Old West Lifestyle & Stories

Sierra Mountains Telegraph Line

 For development to take place there has to be men of vision.  Men of vision developed the pony express to deliver mail to the western frontier faster than stagecoach.  Unfortunately for the pony express, at the same time other men of vision were developing a faster way to connect the east with the west.

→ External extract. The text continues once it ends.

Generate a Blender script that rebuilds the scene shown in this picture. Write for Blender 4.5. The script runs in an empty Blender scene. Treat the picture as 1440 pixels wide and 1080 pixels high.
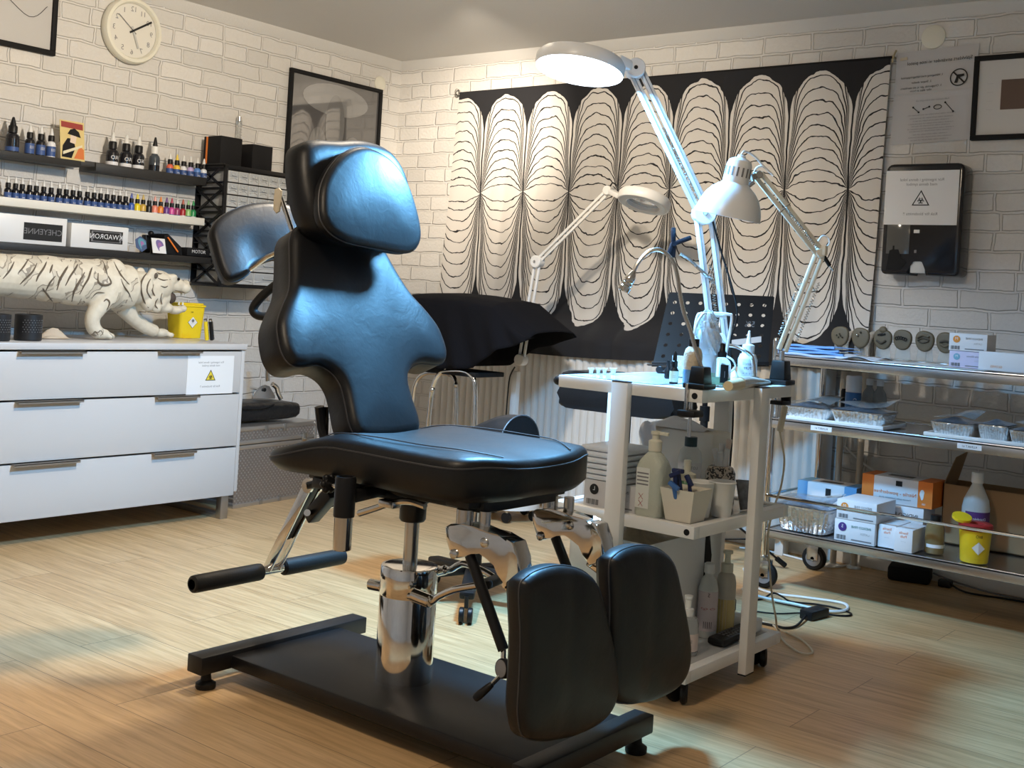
import bpy, bmesh, math, random
from mathutils import Vector, Matrix
random.seed(7)
SC = bpy.context.scene
COL = SC.collection
V = Vector
PI = math.pi

# ---------------------------------------------------------------- camera frame (measured from the room's vanishing points)
FPX, PPX, PPY, ROLL, YAW, EYE = 1655., 720., 416., math.radians(3.4), math.radians(38.1), 1.06
RIGHT = V((math.cos(YAW), math.sin(YAW), 0)); FWD = V((-math.sin(YAW), math.cos(YAW), 0)); UP = V((0, 0, 1))
def ray(x, y):
    a = (x-PPX)/FPX; b = (y-PPY)/FPX
    return FWD + RIGHT*(a*math.cos(ROLL)+b*math.sin(ROLL)) + UP*(a*math.sin(ROLL)-b*math.cos(ROLL))
EYEP = V((0, 0, EYE))
def az(x, y, z=0.):
    d = ray(x, y); return EYEP + d*((z-EYE)/d.z)
def ax(x, y, X):
    d = ray(x, y); return EYEP + d*(X/d.x)
def ay(x, y, Y):
    d = ray(x, y); return EYEP + d*(Y/d.y)
def ad(x, y, D):
    return EYEP + ray(x, y)*D
def pln(x, y, p0, n):
    d = ray(x, y); return EYEP + d*((V(p0)-EYEP).dot(V(n))/d.dot(V(n)))

# ---------------------------------------------------------------- materials
MATS = {}
def _sock(n, name):
    return n.inputs[name]
def mat(name, col=(.8, .8, .8), rough=.5, metal=0., bump=0., bscale=60., trans=0., ior=1.45, coat=0., emit=None, estr=0., alpha=1., var=0., vscale=8., spec=.5, sheen=0., crough=.1):
    if name in MATS: return MATS[name]
    m = bpy.data.materials.new(name); m.use_nodes = True
    nt = m.node_tree; b = nt.nodes['Principled BSDF']
    b.inputs['Base Color'].default_value = (*col, 1); b.inputs['Roughness'].default_value = rough
    b.inputs['Metallic'].default_value = metal; b.inputs['IOR'].default_value = ior
    b.inputs['Transmission Weight'].default_value = trans; b.inputs['Coat Weight'].default_value = coat
    b.inputs['Coat Roughness'].default_value = crough
    b.inputs['Specular IOR Level'].default_value = spec; b.inputs['Alpha'].default_value = alpha
    b.inputs['Sheen Weight'].default_value = sheen
    if emit: b.inputs['Emission Color'].default_value = (*emit, 1); b.inputs['Emission Strength'].default_value = estr
    tc = nt.nodes.new('ShaderNodeTexCoord')
    if var:
        nz = nt.nodes.new('ShaderNodeTexNoise'); nz.inputs['Scale'].default_value = vscale; nz.inputs['Detail'].default_value = 4
        nt.links.new(tc.outputs['Object'], nz.inputs['Vector'])
        mx = nt.nodes.new('ShaderNodeMix'); mx.data_type = 'RGBA'
        mx.inputs['A'].default_value = (*[c*(1-var) for c in col], 1); mx.inputs['B'].default_value = (*[min(1, c*(1+var)) for c in col], 1)
        nt.links.new(nz.outputs['Fac'], mx.inputs['Factor']); nt.links.new(mx.outputs['Result'], b.inputs['Base Color'])
    if bump:
        nz = nt.nodes.new('ShaderNodeTexNoise'); nz.inputs['Scale'].default_value = bscale; nz.inputs['Detail'].default_value = 5
        nt.links.new(tc.outputs['Object'], nz.inputs['Vector'])
        bp = nt.nodes.new('ShaderNodeBump'); bp.inputs['Strength'].default_value = bump; bp.inputs['Distance'].default_value = .01
        nt.links.new(nz.outputs['Fac'], bp.inputs['Height']); nt.links.new(bp.outputs['Normal'], b.inputs['Normal'])
    MATS[name] = m
    return m

class NT:
    """small helper for node maths"""
    def __init__(s, name):
        s.m = bpy.data.materials.new(name); s.m.use_nodes = True; s.t = s.m.node_tree
        s.b = s.t.nodes['Principled BSDF']; MATS[name] = s.m
    def put(s, sock, v):
        if isinstance(v, (int, float)): sock.default_value = v
        elif isinstance(v, (tuple, list)): sock.default_value = v
        else: s.t.links.new(v, sock)
    def node(s, kind, **kw):
        n = s.t.nodes.new(kind)
        for k, v in kw.items(): setattr(n, k, v)
        return n
    def math(s, op, a, b=0., c=0., clamp=False):
        n = s.node('ShaderNodeMath', operation=op, use_clamp=clamp)
        s.put(n.inputs[0], a); s.put(n.inputs[1], b); s.put(n.inputs[2], c)
        return n.outputs[0]
    def mixc(s, f, a, b, blend='MIX'):
        n = s.node('ShaderNodeMix', data_type='RGBA', blend_type=blend)
        s.put(n.inputs['Factor'], f)
        for k, v in (('A', a), ('B', b)):
            s.put(n.inputs[k], (*v, 1) if isinstance(v, (tuple, list)) and len(v) == 3 else v)
        return n.outputs['Result']
    def noise(s, vec, scale, detail=4, out='Fac', dist=0.):
        n = s.node('ShaderNodeTexNoise'); n.inputs['Scale'].default_value = scale; n.inputs['Detail'].default_value = detail
        n.inputs['Distortion'].default_value = dist
        if vec is not None: s.t.links.new(vec, n.inputs['Vector'])
        return n.outputs[out]
    def bump(s, h, strength=.3, dist=.01, normal=None):
        n = s.node('ShaderNodeBump'); n.inputs['Strength'].default_value = strength; n.inputs['Distance'].default_value = dist
        s.t.links.new(h, n.inputs['Height'])
        if normal is not None: s.t.links.new(normal, n.inputs['Normal'])
        return n.outputs['Normal']
    def sep(s, v):
        n = s.node('ShaderNodeSeparateXYZ'); s.t.links.new(v, n.inputs[0]); return n.outputs
    def comb(s, x, y, z=0.):
        n = s.node('ShaderNodeCombineXYZ'); s.put(n.inputs[0], x); s.put(n.inputs[1], y); s.put(n.inputs[2], z); return n.outputs[0]

def brick_mat(name, axis):
    n = NT(name); tc = n.node('ShaderNodeTexCoord'); o = n.sep(tc.outputs['Object'])
    u = o[axis]; v = o[2]
    wob = n.noise(n.comb(u, v), 9., 3)
    wob2 = n.noise(n.comb(n.math('ADD', u, 7.), v), 9., 3)
    u2 = n.math('ADD', u, n.math('MULTIPLY', n.math('SUBTRACT', wob, .5), .028))
    v2 = n.math('ADD', v, n.math('MULTIPLY', n.math('SUBTRACT', wob2, .5), .022))
    bt = n.node('ShaderNodeTexBrick'); n.t.links.new(n.comb(u2, v2), bt.inputs['Vector'])
    bt.inputs['Scale'].default_value = 1.; bt.inputs['Brick Width'].default_value = .235; bt.inputs['Row Height'].default_value = .0795
    bt.inputs['Mortar Size'].default_value = .0075; bt.inputs['Mortar Smooth'].default_value = .55; bt.inputs['Bias'].default_value = 0.
    bt.offset = .5; bt.offset_frequency = 2; bt.squash = .62; bt.squash_frequency = 3
    bt.inputs['Color1'].default_value = (.70, .68, .65, 1); bt.inputs['Color2'].default_value = (.60, .585, .56, 1); bt.inputs['Mortar'].default_value = (.67, .655, .63, 1)
    fine = n.noise(n.comb(u, v), 70., 6)
    # grey outline around each brick: shading of its embossed edge put into the colour
    fac = bt.outputs['Fac']
    edge = n.math('MULTIPLY', n.math('MULTIPLY', fac, n.math('SUBTRACT', 1., fac)), 4.)
    base = n.mixc(n.math('MULTIPLY', edge, .75), bt.outputs['Color'], (.34, .32, .30))
    base = n.mixc(n.math('MULTIPLY', n.math('SUBTRACT', fine, .35, clamp=True), .45), base, (.52, .50, .48))
    n.t.links.new(base, n.b.inputs['Base Color']); n.b.inputs['Roughness'].default_value = .75
    h = n.math('ADD', n.math('MULTIPLY', n.math('SUBTRACT', 1., fac), 1.), n.math('MULTIPLY', fine, .5))
    n.t.links.new(n.bump(h, .8, .007), n.b.inputs['Normal'])
    return n.m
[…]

One such man was Fred A. Bee. Fred lived in Virginia City, Nevada. On July 4, 1858 he and four partners started the Placerville, Humboldt and Salt Lake Telegraph Company. Carson Valley residents had passed a bond referendum for $1,200 toward the project, and so they started immediately. By fall of that year the telegraph had connected Placerville, California with Nevada. Six months later it arrived in Carson City, and finally it stretched all the way across Nevada.
 
In the process of doing this, they had to cross over the rugged Sierra Mountains. Less than ten years later the Central Pacific Railroad would spend about 20 million dollars crossing those same mountains. The ground was granite. The winds were strong, and the snow deep.
With limited funds and manpower Fred Bee decided that rather than blast holes in the granite for telegraph poles, they would string the wire on the pine trees that had been able attach themselves to the granite and withstand the winds and snow. So, the telegraph wire was strung from treetop to treetop with some spans of wire being quite long. This led people to nickname the Placerville, Humboldt and Salt Lake Telegraph Company, “Bee’s Grapevine Line.” But when it was completed, even the skeptics used it with pride.
 
Two years later Congress authorized constructing the Overland Telegraph Company, and Fred A. Bee’s Grapevine Line became a major link in the completion of the transcontinental telegraph.